==== DATASET EXCERPT
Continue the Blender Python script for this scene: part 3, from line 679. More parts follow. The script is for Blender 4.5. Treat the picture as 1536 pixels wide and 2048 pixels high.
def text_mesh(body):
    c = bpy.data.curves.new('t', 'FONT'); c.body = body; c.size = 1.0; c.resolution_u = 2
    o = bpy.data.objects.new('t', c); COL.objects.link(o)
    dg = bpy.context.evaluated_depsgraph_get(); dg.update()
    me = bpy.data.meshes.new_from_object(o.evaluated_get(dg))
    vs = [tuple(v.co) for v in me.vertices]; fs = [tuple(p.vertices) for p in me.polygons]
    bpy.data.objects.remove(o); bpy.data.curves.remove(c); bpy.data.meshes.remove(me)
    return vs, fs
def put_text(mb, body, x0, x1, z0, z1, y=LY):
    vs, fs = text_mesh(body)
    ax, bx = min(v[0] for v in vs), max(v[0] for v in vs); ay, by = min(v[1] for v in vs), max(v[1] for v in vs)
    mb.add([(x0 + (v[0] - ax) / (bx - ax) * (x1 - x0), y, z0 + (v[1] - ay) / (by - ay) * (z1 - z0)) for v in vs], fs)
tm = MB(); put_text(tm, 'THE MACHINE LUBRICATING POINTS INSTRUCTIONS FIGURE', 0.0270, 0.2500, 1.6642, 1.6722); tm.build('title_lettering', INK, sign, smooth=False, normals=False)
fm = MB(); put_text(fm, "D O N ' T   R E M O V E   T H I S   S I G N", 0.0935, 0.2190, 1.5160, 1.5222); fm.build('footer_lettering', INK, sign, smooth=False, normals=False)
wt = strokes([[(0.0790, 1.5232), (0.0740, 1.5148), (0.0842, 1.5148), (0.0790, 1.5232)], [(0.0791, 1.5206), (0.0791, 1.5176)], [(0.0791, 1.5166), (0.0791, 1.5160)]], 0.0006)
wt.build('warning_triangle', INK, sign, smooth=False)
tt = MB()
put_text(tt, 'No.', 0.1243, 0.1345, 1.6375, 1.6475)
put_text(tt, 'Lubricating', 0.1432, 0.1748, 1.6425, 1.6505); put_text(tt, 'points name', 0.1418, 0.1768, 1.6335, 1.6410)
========
▸ TASK TO COMPLETE: Write out the data exactly as it stands.

▸ THE REPLY:
Continue the Blender Python script for this scene: part 3, from line 679. More parts follow. The script is for Blender 4.5. Treat the picture as 1536 pixels wide and 2048 pixels high.
def text_mesh(body):
    c = bpy.data.curves.new('t', 'FONT'); c.body = body; c.size = 1.0; c.resolution_u = 2
    o = bpy.data.objects.new('t', c); COL.objects.link(o)
    dg = bpy.context.evaluated_depsgraph_get(); dg.update()
    me = bpy.data.meshes.new_from_object(o.evaluated_get(dg))
    vs = [tuple(v.co) for v in me.vertices]; fs = [tuple(p.vertices) for p in me.polygons]
    bpy.data.objects.remove(o); bpy.data.curves.remove(c); bpy.data.meshes.remove(me)
    return vs, fs
def put_text(mb, body, x0, x1, z0, z1, y=LY):
    vs, fs = text_mesh(body)
    ax, bx = min(v[0] for v in vs), max(v[0] for v in vs); ay, by = min(v[1] for v in vs), max(v[1] for v in vs)
    mb.add([(x0 + (v[0] - ax) / (bx - ax) * (x1 - x0), y, z0 + (v[1] - ay) / (by - ay) * (z1 - z0)) for v in vs], fs)
tm = MB(); put_text(tm, 'THE MACHINE LUBRICATING POINTS INSTRUCTIONS FIGURE', 0.0270, 0.2500, 1.6642, 1.6722); tm.build('title_lettering', INK, sign, smooth=False, normals=False)
fm = MB(); put_text(fm, "D O N ' T   R E M O V E   T H I S   S I G N", 0.0935, 0.2190, 1.5160, 1.5222); fm.build('footer_lettering', INK, sign, smooth=False, normals=False)
wt = strokes([[(0.0790, 1.5232), (0.0740, 1.5148), (0.0842, 1.5148), (0.0790, 1.5232)], [(0.0791, 1.5206), (0.0791, 1.5176)], [(0.0791, 1.5166), (0.0791, 1.5160)]], 0.0006)
wt.build('warning_triangle', INK, sign, smooth=False)
tt = MB()
put_text(tt, 'No.', 0.1243, 0.1345, 1.6375, 1.6475)
put_text(tt, 'Lubricating', 0.1432, 0.1748, 1.6425, 1.6505); put_text(tt, 'points name', 0.1418, 0.1768, 1.6335, 1.6410)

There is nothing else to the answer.